WHAT THE TASK ASKS: Omit pictures and quote the listing below line by line, from its start through the line that holds "R = math.radians".

————————

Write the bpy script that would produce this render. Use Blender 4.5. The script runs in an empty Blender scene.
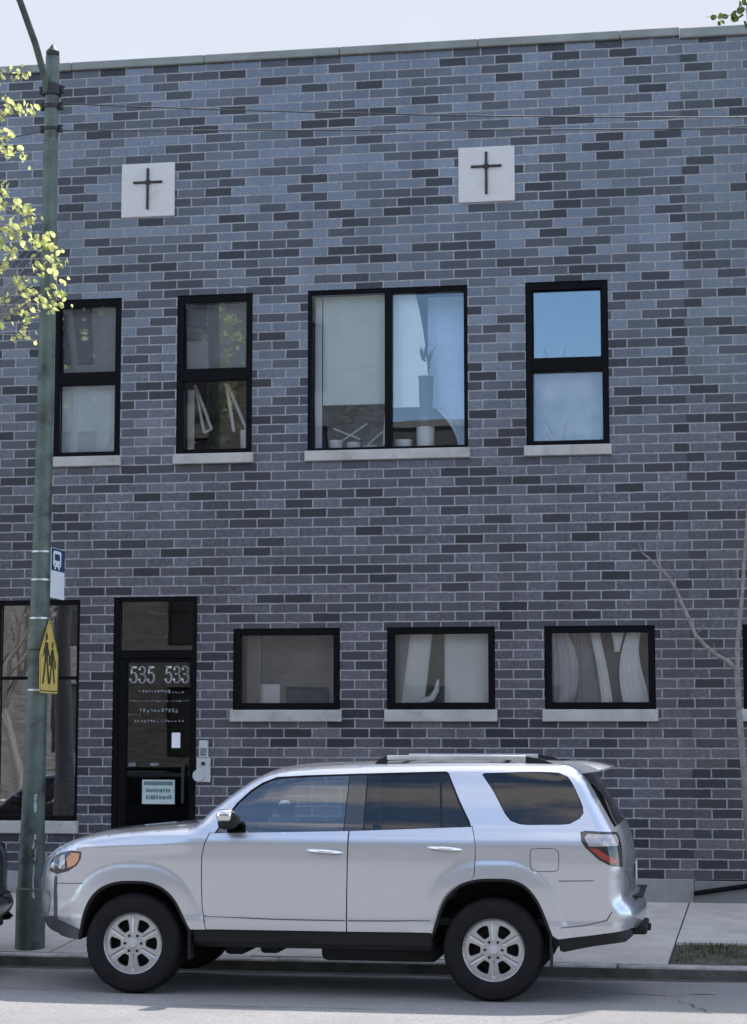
import bpy, bmesh, math, random
import numpy as np
from mathutils import Vector, Matrix
from mathutils.geometry import delaunay_2d_cdt

random.seed(7)
rng = np.random.default_rng(7)
SC = bpy.context.scene
COL = SC.collection
R = math.radians

# ------------------------------------------------------------------ materials
def nodes_of(m):
    m.use_nodes = True
    nt = m.node_tree
    nt.nodes.clear()
    out = nt.nodes.new('ShaderNodeOutputMaterial')
    return nt, out

def M(name, col, rough=.6, metal=0., var=.15, scale=6., bump=0., bscale=None, coat=0., spec=.5, obj_co=True, dirt=None):
    m = bpy.data.materials.new(name)
    nt, out = nodes_of(m)
    N, L = nt.nodes.new, nt.links.new
    p = N('ShaderNodeBsdfPrincipled')
    p.inputs['Roughness'].default_value = rough
    p.inputs['Metallic'].default_value = metal
    p.inputs['Coat Weight'].default_value = coat
    p.inputs['Coat Roughness'].default_value = .04
    p.inputs['Specular IOR Level'].default_value = spec
    L(p.outputs[0], out.inputs[0])
    tc = N('ShaderNodeTexCoord')
    no = N('ShaderNodeTexNoise')
    no.inputs['Scale'].default_value = scale
    no.inputs['Detail'].default_value = 6
    L(tc.outputs['Object'], no.inputs['Vector'])
    cr = N('ShaderNodeValToRGB')
    cr.color_ramp.elements[0].position = .3
    cr.color_ramp.elements[1].position = .7
    lo = [c * (1 - var) for c in col]; hi = [min(1, c * (1 + var)) for c in col]
    cr.color_ramp.elements[0].color = (*lo, 1)
    cr.color_ramp.elements[1].color = (*hi, 1)
    L(no.outputs[0], cr.inputs[0])
    src = cr.outputs[0]
    if dirt:
        n2 = N('ShaderNodeTexNoise'); n2.inputs['Scale'].default_value = dirt[0]; n2.inputs['Detail'].default_value = 8
        n2.inputs['Roughness'].default_value = .65
        L(tc.outputs['Object'], n2.inputs['Vector'])
        r2 = N('ShaderNodeValToRGB')
        r2.color_ramp.elements[0].position = dirt[1]; r2.color_ramp.elements[1].position = dirt[2]
        L(n2.outputs[0], r2.inputs[0])
        mx = N('ShaderNodeMix'); mx.data_type = 'RGBA'
        L(r2.outputs[0], mx.inputs[0]); L(src, mx.inputs[6]); mx.inputs[7].default_value = (*dirt[3], 1)
        src = mx.outputs[2]
    L(src, p.inputs['Base Color'])
    if bump:
        nb = N('ShaderNodeTexNoise'); nb.inputs['Scale'].default_value = bscale or scale * 6; nb.inputs['Detail'].default_value = 5
        L(tc.outputs['Object'], nb.inputs['Vector'])
        b = N('ShaderNodeBump'); b.inputs['Strength'].default_value = bump; b.inputs['Distance'].default_value = .01
        L(nb.outputs[0], b.inputs['Height']); L(b.outputs[0], p.inputs['Normal'])
    return m

def M_glass(name, tint=(1, 1, 1), base=.04, boost=1.6, dark=0., rough=0., mirror=(.95, .97, 1)):
    """pane: transparent + mirror by Fresnel (two faces of glass); dark = tint absorption"""
    m = bpy.data.materials.new(name)
    nt, out = nodes_of(m)
    N, L = nt.nodes.new, nt.links.new
    t = N('ShaderNodeBsdfTransparent'); t.inputs[0].default_value = (*[c * (1 - dark) for c in tint], 1)
    g = N('ShaderNodeBsdfGlossy'); g.inputs['Roughness'].default_value = rough
    g.inputs['Color'].default_value = (*mirror, 1)
    f = N('ShaderNodeFresnel'); f.inputs['IOR'].default_value = 1.5
    ma = N('ShaderNodeMath'); ma.operation = 'MULTIPLY_ADD'; ma.use_clamp = True
    ma.inputs[1].default_value = boost; ma.inputs[2].default_value = base
    L(f.outputs[0], ma.inputs[0])
    # faint waviness of real panes
    tc = N('ShaderNodeTexCoord'); no = N('ShaderNodeTexNoise'); no.inputs['Scale'].default_value = 1.6
    L(tc.outputs['Object'], no.inputs['Vector'])
    b = N('ShaderNodeBump'); b.inputs['Strength'].default_value = .05; b.inputs['Distance'].default_value = .006
    L(no.outputs[0], b.inputs['Height']); L(b.outputs[0], g.inputs['Normal'])
    mx = N('ShaderNodeMixShader')
    L(ma.outputs[0], mx.inputs[0]); L(t.outputs[0], mx.inputs[1]); L(g.outputs[0], mx.inputs[2])
    L(mx.outputs[0], out.inputs[0])
    return m

def M_brick(name, stops, mortar, z0=.29, w=.305, h=.1016, ms=.0085, rough=.5, xoff=0., bump=.35, spec=.5, glaze=0.):
    m = bpy.data.materials.new(name)
    nt, out = nodes_of(m)
    N, L = nt.nodes.new, nt.links.new
    p = N('ShaderNodeBsdfPrincipled'); L(p.outputs[0], out.inputs[0])
    tc = N('ShaderNodeTexCoord'); sx = N('ShaderNodeSeparateXYZ'); L(tc.outputs['Object'], sx.inputs[0])
    # jambs (faces across the wall) read the brick along their depth
    cmb = N('ShaderNodeCombineXYZ')
    ad = N('ShaderNodeMath'); ad.operation = 'ADD'; L(sx.outputs[0], ad.inputs[0]); L(sx.outputs[1], ad.inputs[1])
    ax = N('ShaderNodeMath'); ax.operation = 'ADD'; ax.inputs[1].default_value = xoff + 100 * w; L(ad.outputs[0], ax.inputs[0])
    az = N('ShaderNodeMath'); az.operation = 'ADD'; az.inputs[1].default_value = -z0 + 100 * h; L(sx.outputs[2], az.inputs[0])
    L(ax.outputs[0], cmb.inputs[0]); L(az.outputs[0], cmb.inputs[1])
    # slight wander of the joints
    nw = N('ShaderNodeTexNoise'); nw.inputs['Scale'].default_value = 9
    L(cmb.outputs[0], nw.inputs['Vector'])
    vm = N('ShaderNodeVectorMath'); vm.operation = 'MULTIPLY_ADD'
    vm.inputs[1].default_value = (.013, .011, 0); L(nw.outputs['Color'], vm.inputs[0]); L(cmb.outputs[0], vm.inputs[2])
    br = N('ShaderNodeTexBrick')
    br.inputs['Scale'].default_value = 1; br.inputs['Mortar Size'].default_value = ms
    br.inputs['Mortar Smooth'].default_value = .35
    br.inputs['Brick Width'].default_value = w; br.inputs['Row Height'].default_value = h
    br.inputs['Color1'].default_value = (0, 0, 0, 1); br.inputs['Color2'].default_value = (1, 1, 1, 1)
    br.inputs['Mortar'].default_value = (.5, .5, .5, 1); br.inputs['Bias'].default_value = 0
    br.offset = .5
    L(vm.outputs[0], br.inputs['Vector'])
    cr = N('ShaderNodeValToRGB')
    e = cr.color_ramp.elements
    while len(e) < len(stops): e.new(.5)
    for k, (pos, c) in enumerate(stops): e[k].position = pos; e[k].color = (*c, 1)
    L(br.outputs['Color'], cr.inputs[0])
    # blotches in the glaze and over the wall
    n1 = N('ShaderNodeTexNoise'); n1.inputs['Scale'].default_value = 22; n1.inputs['Detail'].default_value = 6
    L(tc.outputs['Object'], n1.inputs['Vector'])
    n2 = N('ShaderNodeTexNoise'); n2.inputs['Scale'].default_value = .55; n2.inputs['Detail'].default_value = 5
    L(tc.outputs['Object'], n2.inputs['Vector'])
    s = N('ShaderNodeMath'); s.operation = 'MULTIPLY_ADD'; s.inputs[1].default_value = 1.1; s.inputs[2].default_value = .45; L(n1.outputs[0], s.inputs[0])
    s2 = N('ShaderNodeMath'); s2.operation = 'MULTIPLY_ADD'; s2.inputs[1].default_value = .5; s2.inputs[2].default_value = .75; L(n2.outputs[0], s2.inputs[0])
    # rain streaks down the face
    mp_ = N('ShaderNodeMapping'); mp_.inputs['Scale'].default_value = (3.2, 3.2, .22); L(tc.outputs['Object'], mp_.inputs['Vector'])
    n3 = N('ShaderNodeTexNoise'); n3.inputs['Scale'].default_value = 1.; n3.inputs['Detail'].default_value = 7; n3.inputs['Roughness'].default_value = .62
    L(mp_.outputs[0], n3.inputs['Vector'])
    s4 = N('ShaderNodeMath'); s4.operation = 'MULTIPLY_ADD'; s4.inputs[1].default_value = .9; s4.inputs[2].default_value = .55; L(n3.outputs[0], s4.inputs[0])
    s5 = N('ShaderNodeMath'); s5.operation = 'MULTIPLY'; L(s2.outputs[0], s5.inputs[0]); L(s4.outputs[0], s5.inputs[1])
    s3 = N('ShaderNodeMath'); s3.operation = 'MULTIPLY'; L(s.outputs[0], s3.inputs[0]); L(s5.outputs[0], s3.inputs[1])
    mxm = N('ShaderNodeMix'); mxm.data_type = 'RGBA'
    L(br.outputs['Fac'], mxm.inputs[0]); L(cr.outputs[0], mxm.inputs[6]); mxm.inputs[7].default_value = (*mortar, 1)
    hs = N('ShaderNodeVectorMath'); hs.operation = 'SCALE'; L(mxm.outputs[2], hs.inputs[0]); L(s3.outputs[0], hs.inputs['Scale'])
    L(hs.outputs[0], p.inputs['Base Color'])
    # smooth fired faces on most bricks, the dark ones matt, the mortar rough
    rr = N('ShaderNodeValToRGB'); re_ = rr.color_ramp.elements
    re_[0].position = .08; re_[0].color = (.55,) * 3 + (1,); re_[1].position = .75; re_[1].color = (rough,) * 3 + (1,)
    L(br.outputs['Color'], rr.inputs[0])
    rv_ = N('ShaderNodeMath'); rv_.operation = 'MULTIPLY_ADD'; rv_.inputs[1].default_value = .3; rv_.use_clamp = True; L(n1.outputs[0], rv_.inputs[0]); ro_ = N('ShaderNodeMath'); ro_.operation = 'ADD'; ro_.inputs[1].default_value = -.15; L(rr.outputs[0], ro_.inputs[0]); L(ro_.outputs[0], rv_.inputs[2])
    rm = N('ShaderNodeMix'); rm.data_type = 'FLOAT'; rm.inputs[3].default_value = .95
    L(br.outputs['Fac'], rm.inputs[0]); L(rv_.outputs[0], rm.inputs[2]); L(rm.outputs[0], p.inputs['Roughness'])
    sq = N('ShaderNodeMapRange'); sq.inputs[1].default_value = .5; sq.inputs[2].default_value = .28; sq.inputs[3].default_value = .5; sq.inputs[4].default_value = spec
    L(rm.outputs[0], sq.inputs[0]); L(sq.outputs[0], p.inputs['Specular IOR Level'])
    # thin glaze on the fired faces, none on the joints or the matt dark bricks
    cw = N('ShaderNodeMapRange'); cw.inputs[1].default_value = .75; cw.inputs[2].default_value = .2; cw.inputs[3].default_value = 0; cw.inputs[4].default_value = glaze
    L(rm.outputs[0], cw.inputs[0]); L(cw.outputs[0], p.inputs['Coat Weight']); p.inputs['Coat Roughness'].default_value = .22
    b = N('ShaderNodeBump'); b.inputs['Strength'].default_value = bump; b.inputs['Distance'].default_value = .006
    hm = N('ShaderNodeMath'); hm.operation = 'SUBTRACT'; L(n1.outputs[0], hm.inputs[0]); L(br.outputs['Fac'], hm.inputs[1])
    L(hm.outputs[0], b.inputs['Height']); L(b.outputs[0], p.inputs['Normal'])
    return m

def M_leaf(name, col):
    m = bpy.data.materials.new(name)
    nt, out = nodes_of(m)
    N, L = nt.nodes.new, nt.links.new
    oi = N('ShaderNodeTexCoord'); no = N('ShaderNodeTexNoise'); no.inputs['Scale'].default_value = 9
    L(oi.outputs['Object'], no.inputs['Vector'])
    cr = N('ShaderNodeValToRGB'); e = cr.color_ramp.elements
    e[0].position = .35; e[1].position = .65
    e[0].color = (*[c * .6 for c in col], 1); e[1].color = (*[min(1, c * 1.5) for c in col], 1)
    L(no.outputs[0], cr.inputs[0])
    d = N('ShaderNodeBsdfDiffuse'); t = N('ShaderNodeBsdfTranslucent')
    L(cr.outputs[0], d.inputs[0]); L(cr.outputs[0], t.inputs[0])
    mx = N('ShaderNodeMixShader'); mx.inputs[0].default_value = .6
    L(d.outputs[0], mx.inputs[1]); L(t.outputs[0], mx.inputs[2]); L(mx.outputs[0], out.inputs[0])
    return m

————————

REPLY TO THE EXERCISE:
Write the bpy script that would produce this render. Use Blender 4.5. The script runs in an empty Blender scene.
import bpy, bmesh, math, random
import numpy as np
from mathutils import Vector, Matrix
from mathutils.geometry import delaunay_2d_cdt

random.seed(7)
rng = np.random.default_rng(7)
SC = bpy.context.scene
COL = SC.collection
R = math.radians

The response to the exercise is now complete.